*WHAT THE EXERCISE ASKS*: Each of the entries should be retyped precisely as it appears.

*INFORMATION SUPPLIED*:
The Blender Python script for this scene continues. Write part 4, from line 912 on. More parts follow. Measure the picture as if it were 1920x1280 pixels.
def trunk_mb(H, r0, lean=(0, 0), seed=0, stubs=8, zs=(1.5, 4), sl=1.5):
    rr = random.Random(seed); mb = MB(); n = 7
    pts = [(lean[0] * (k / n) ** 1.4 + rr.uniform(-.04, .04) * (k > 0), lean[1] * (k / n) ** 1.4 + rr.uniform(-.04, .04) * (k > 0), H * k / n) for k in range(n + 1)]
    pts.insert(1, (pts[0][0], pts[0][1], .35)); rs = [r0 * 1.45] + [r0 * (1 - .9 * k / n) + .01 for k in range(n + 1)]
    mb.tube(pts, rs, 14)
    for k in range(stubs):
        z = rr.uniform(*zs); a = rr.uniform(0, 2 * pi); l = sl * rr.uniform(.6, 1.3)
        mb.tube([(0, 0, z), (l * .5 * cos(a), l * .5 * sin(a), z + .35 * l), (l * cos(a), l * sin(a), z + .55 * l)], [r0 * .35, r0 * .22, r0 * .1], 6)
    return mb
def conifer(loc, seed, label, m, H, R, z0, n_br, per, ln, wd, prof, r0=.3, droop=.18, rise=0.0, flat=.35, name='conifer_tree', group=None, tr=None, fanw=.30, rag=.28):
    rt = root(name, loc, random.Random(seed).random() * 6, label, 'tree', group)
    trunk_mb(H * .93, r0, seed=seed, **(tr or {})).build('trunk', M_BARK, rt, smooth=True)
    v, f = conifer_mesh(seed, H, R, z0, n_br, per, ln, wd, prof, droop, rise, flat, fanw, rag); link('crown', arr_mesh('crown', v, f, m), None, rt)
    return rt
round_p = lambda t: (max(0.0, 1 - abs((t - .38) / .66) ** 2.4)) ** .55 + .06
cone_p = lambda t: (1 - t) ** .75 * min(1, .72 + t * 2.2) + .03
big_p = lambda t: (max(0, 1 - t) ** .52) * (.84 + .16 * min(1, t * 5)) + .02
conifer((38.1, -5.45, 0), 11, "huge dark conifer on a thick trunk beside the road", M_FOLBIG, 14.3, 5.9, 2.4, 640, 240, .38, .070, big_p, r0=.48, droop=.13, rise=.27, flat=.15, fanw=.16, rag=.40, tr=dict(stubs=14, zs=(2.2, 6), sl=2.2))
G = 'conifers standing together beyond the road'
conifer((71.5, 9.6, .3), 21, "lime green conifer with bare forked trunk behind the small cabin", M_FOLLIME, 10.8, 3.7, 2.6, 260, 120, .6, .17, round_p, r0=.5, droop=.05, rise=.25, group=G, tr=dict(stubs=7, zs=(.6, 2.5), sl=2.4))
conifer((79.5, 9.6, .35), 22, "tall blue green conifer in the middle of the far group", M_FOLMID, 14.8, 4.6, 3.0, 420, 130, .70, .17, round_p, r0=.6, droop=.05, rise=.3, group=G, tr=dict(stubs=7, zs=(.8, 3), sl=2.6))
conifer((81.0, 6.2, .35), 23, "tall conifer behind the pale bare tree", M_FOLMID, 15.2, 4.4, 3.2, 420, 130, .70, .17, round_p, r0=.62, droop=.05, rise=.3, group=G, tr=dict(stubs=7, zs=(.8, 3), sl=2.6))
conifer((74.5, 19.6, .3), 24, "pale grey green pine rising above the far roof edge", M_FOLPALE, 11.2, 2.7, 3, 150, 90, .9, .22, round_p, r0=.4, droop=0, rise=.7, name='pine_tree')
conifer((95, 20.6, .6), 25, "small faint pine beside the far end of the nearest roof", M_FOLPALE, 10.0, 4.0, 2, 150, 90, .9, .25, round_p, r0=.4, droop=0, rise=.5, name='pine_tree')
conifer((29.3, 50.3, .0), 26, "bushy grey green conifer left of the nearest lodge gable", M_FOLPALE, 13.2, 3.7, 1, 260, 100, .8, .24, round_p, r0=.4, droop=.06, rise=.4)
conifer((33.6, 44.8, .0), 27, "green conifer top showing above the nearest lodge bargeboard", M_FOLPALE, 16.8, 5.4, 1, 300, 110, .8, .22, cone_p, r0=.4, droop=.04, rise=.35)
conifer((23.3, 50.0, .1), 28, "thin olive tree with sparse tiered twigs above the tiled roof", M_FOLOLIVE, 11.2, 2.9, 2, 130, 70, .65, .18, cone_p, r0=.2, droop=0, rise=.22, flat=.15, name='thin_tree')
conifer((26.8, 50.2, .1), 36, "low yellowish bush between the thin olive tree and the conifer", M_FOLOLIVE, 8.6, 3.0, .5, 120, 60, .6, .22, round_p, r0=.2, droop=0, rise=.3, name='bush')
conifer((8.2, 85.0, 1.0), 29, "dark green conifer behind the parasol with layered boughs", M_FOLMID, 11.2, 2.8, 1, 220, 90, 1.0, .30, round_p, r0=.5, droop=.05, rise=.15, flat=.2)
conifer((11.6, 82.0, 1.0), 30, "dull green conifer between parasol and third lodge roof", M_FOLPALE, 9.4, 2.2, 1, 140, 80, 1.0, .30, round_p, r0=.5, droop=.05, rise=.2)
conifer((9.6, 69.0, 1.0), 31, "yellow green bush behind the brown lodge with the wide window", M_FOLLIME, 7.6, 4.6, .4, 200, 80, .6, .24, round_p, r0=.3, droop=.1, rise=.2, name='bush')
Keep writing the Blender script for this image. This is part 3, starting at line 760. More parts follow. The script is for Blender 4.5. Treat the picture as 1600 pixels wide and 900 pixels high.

*TASK SOLUTION*:
The Blender Python script for this scene continues. Write part 4, from line 912 on. More parts follow. Measure the picture as if it were 1920x1280 pixels.
def trunk_mb(H, r0, lean=(0, 0), seed=0, stubs=8, zs=(1.5, 4), sl=1.5):
    rr = random.Random(seed); mb = MB(); n = 7
    pts = [(lean[0] * (k / n) ** 1.4 + rr.uniform(-.04, .04) * (k > 0), lean[1] * (k / n) ** 1.4 + rr.uniform(-.04, .04) * (k > 0), H * k / n) for k in range(n + 1)]
    pts.insert(1, (pts[0][0], pts[0][1], .35)); rs = [r0 * 1.45] + [r0 * (1 - .9 * k / n) + .01 for k in range(n + 1)]
    mb.tube(pts, rs, 14)
    for k in range(stubs):
        z = rr.uniform(*zs); a = rr.uniform(0, 2 * pi); l = sl * rr.uniform(.6, 1.3)
        mb.tube([(0, 0, z), (l * .5 * cos(a), l * .5 * sin(a), z + .35 * l), (l * cos(a), l * sin(a), z + .55 * l)], [r0 * .35, r0 * .22, r0 * .1], 6)
    return mb
def conifer(loc, seed, label, m, H, R, z0, n_br, per, ln, wd, prof, r0=.3, droop=.18, rise=0.0, flat=.35, name='conifer_tree', group=None, tr=None, fanw=.30, rag=.28):
    rt = root(name, loc, random.Random(seed).random() * 6, label, 'tree', group)
    trunk_mb(H * .93, r0, seed=seed, **(tr or {})).build('trunk', M_BARK, rt, smooth=True)
    v, f = conifer_mesh(seed, H, R, z0, n_br, per, ln, wd, prof, droop, rise, flat, fanw, rag); link('crown', arr_mesh('crown', v, f, m), None, rt)
    return rt
round_p = lambda t: (max(0.0, 1 - abs((t - .38) / .66) ** 2.4)) ** .55 + .06
cone_p = lambda t: (1 - t) ** .75 * min(1, .72 + t * 2.2) + .03
big_p = lambda t: (max(0, 1 - t) ** .52) * (.84 + .16 * min(1, t * 5)) + .02
conifer((38.1, -5.45, 0), 11, "huge dark conifer on a thick trunk beside the road", M_FOLBIG, 14.3, 5.9, 2.4, 640, 240, .38, .070, big_p, r0=.48, droop=.13, rise=.27, flat=.15, fanw=.16, rag=.40, tr=dict(stubs=14, zs=(2.2, 6), sl=2.2))
G = 'conifers standing together beyond the road'
conifer((71.5, 9.6, .3), 21, "lime green conifer with bare forked trunk behind the small cabin", M_FOLLIME, 10.8, 3.7, 2.6, 260, 120, .6, .17, round_p, r0=.5, droop=.05, rise=.25, group=G, tr=dict(stubs=7, zs=(.6, 2.5), sl=2.4))
conifer((79.5, 9.6, .35), 22, "tall blue green conifer in the middle of the far group", M_FOLMID, 14.8, 4.6, 3.0, 420, 130, .70, .17, round_p, r0=.6, droop=.05, rise=.3, group=G, tr=dict(stubs=7, zs=(.8, 3), sl=2.6))
conifer((81.0, 6.2, .35), 23, "tall conifer behind the pale bare tree", M_FOLMID, 15.2, 4.4, 3.2, 420, 130, .70, .17, round_p, r0=.62, droop=.05, rise=.3, group=G, tr=dict(stubs=7, zs=(.8, 3), sl=2.6))
conifer((74.5, 19.6, .3), 24, "pale grey green pine rising above the far roof edge", M_FOLPALE, 11.2, 2.7, 3, 150, 90, .9, .22, round_p, r0=.4, droop=0, rise=.7, name='pine_tree')
conifer((95, 20.6, .6), 25, "small faint pine beside the far end of the nearest roof", M_FOLPALE, 10.0, 4.0, 2, 150, 90, .9, .25, round_p, r0=.4, droop=0, rise=.5, name='pine_tree')
conifer((29.3, 50.3, .0), 26, "bushy grey green conifer left of the nearest lodge gable", M_FOLPALE, 13.2, 3.7, 1, 260, 100, .8, .24, round_p, r0=.4, droop=.06, rise=.4)
conifer((33.6, 44.8, .0), 27, "green conifer top showing above the nearest lodge bargeboard", M_FOLPALE, 16.8, 5.4, 1, 300, 110, .8, .22, cone_p, r0=.4, droop=.04, rise=.35)
conifer((23.3, 50.0, .1), 28, "thin olive tree with sparse tiered twigs above the tiled roof", M_FOLOLIVE, 11.2, 2.9, 2, 130, 70, .65, .18, cone_p, r0=.2, droop=0, rise=.22, flat=.15, name='thin_tree')
conifer((26.8, 50.2, .1), 36, "low yellowish bush between the thin olive tree and the conifer", M_FOLOLIVE, 8.6, 3.0, .5, 120, 60, .6, .22, round_p, r0=.2, droop=0, rise=.3, name='bush')
conifer((8.2, 85.0, 1.0), 29, "dark green conifer behind the parasol with layered boughs", M_FOLMID, 11.2, 2.8, 1, 220, 90, 1.0, .30, round_p, r0=.5, droop=.05, rise=.15, flat=.2)
conifer((11.6, 82.0, 1.0), 30, "dull green conifer between parasol and third lodge roof", M_FOLPALE, 9.4, 2.2, 1, 140, 80, 1.0, .30, round_p, r0=.5, droop=.05, rise=.2)
conifer((9.6, 69.0, 1.0), 31, "yellow green bush behind the brown lodge with the wide window", M_FOLLIME, 7.6, 4.6, .4, 200, 80, .6, .24, round_p, r0=.3, droop=.1, rise=.2, name='bush')
Keep writing the Blender script for this image. This is part 3, starting at line 760. More parts follow. The script is for Blender 4.5. Treat the picture as 1600 pixels wide and 900 pixels high.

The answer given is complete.